• **WHAT THE TASK ASKS**: Copy each line of the entries that contains the word "file".
********************
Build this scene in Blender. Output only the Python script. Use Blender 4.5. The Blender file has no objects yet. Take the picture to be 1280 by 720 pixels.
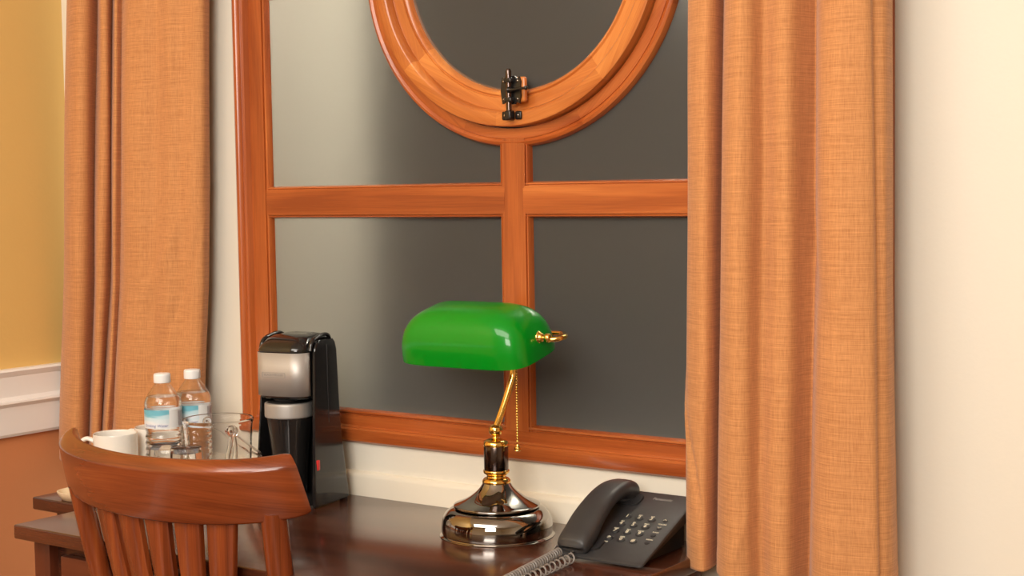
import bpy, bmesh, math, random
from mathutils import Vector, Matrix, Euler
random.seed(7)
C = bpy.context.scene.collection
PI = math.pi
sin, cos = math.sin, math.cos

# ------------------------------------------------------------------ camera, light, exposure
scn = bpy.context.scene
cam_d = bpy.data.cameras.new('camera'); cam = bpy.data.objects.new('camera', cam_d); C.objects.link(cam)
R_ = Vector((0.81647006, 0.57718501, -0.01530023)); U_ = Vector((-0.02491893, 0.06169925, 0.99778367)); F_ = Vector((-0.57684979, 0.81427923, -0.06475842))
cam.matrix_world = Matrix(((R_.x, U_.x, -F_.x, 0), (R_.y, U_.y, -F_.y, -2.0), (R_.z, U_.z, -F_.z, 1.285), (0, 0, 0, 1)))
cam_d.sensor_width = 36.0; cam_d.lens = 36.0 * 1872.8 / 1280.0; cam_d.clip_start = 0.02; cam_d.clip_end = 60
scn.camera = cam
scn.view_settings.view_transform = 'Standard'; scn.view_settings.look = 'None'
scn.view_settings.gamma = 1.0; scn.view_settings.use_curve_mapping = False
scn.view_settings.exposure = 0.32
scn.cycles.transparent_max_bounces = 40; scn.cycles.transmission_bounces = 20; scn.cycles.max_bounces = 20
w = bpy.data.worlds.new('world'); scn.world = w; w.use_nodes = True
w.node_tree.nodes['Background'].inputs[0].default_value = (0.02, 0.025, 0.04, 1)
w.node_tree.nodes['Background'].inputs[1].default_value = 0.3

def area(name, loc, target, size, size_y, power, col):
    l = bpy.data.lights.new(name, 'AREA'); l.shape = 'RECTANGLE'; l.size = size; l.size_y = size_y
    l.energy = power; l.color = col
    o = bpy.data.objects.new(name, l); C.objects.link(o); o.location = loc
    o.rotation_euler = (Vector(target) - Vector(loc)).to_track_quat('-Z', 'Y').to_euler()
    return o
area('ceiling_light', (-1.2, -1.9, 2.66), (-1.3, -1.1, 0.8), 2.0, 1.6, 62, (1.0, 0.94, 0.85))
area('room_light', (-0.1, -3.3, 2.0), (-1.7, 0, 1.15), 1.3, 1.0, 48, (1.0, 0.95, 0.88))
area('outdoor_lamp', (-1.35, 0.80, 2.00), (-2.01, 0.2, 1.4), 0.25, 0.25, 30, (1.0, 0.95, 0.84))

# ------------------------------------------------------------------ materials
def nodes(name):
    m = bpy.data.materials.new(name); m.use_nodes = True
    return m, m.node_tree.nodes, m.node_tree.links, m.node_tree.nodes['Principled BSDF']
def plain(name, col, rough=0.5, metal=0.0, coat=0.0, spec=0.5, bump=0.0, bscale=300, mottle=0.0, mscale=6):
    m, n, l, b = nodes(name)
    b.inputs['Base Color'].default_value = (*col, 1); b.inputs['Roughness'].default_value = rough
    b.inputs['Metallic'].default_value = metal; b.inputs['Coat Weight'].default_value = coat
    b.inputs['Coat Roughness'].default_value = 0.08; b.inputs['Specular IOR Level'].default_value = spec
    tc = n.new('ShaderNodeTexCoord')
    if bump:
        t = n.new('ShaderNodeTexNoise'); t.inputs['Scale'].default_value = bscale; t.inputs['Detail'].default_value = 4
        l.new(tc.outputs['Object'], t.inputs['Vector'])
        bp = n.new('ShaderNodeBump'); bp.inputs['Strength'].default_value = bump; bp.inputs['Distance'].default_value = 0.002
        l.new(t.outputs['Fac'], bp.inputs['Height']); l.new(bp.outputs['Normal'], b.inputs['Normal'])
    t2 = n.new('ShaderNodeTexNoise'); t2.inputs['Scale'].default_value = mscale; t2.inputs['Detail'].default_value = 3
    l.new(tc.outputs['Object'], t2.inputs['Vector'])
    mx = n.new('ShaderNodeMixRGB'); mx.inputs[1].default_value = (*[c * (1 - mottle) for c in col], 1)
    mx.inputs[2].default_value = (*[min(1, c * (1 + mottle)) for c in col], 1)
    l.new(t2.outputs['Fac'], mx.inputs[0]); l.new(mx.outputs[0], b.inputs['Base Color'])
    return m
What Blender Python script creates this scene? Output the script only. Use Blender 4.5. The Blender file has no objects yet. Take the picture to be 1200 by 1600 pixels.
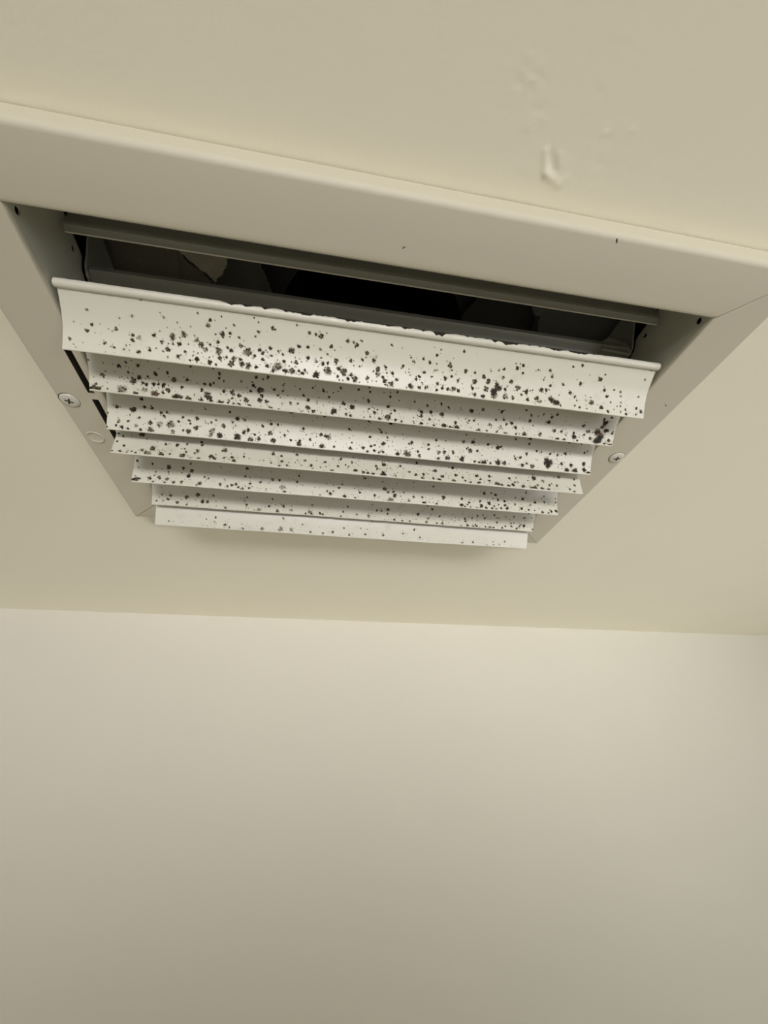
********************
• **EXERCISE RESULT**:
Build this scene in Blender. Output only the Python script. Use Blender 4.5. The Blender file has no objects yet. Take the picture to be 1280 by 720 pixels.
What Blender Python script creates this scene? Output the script only. Use Blender 4.5. The Blender file has no objects yet. Take the picture to be 1200 by 1600 pixels.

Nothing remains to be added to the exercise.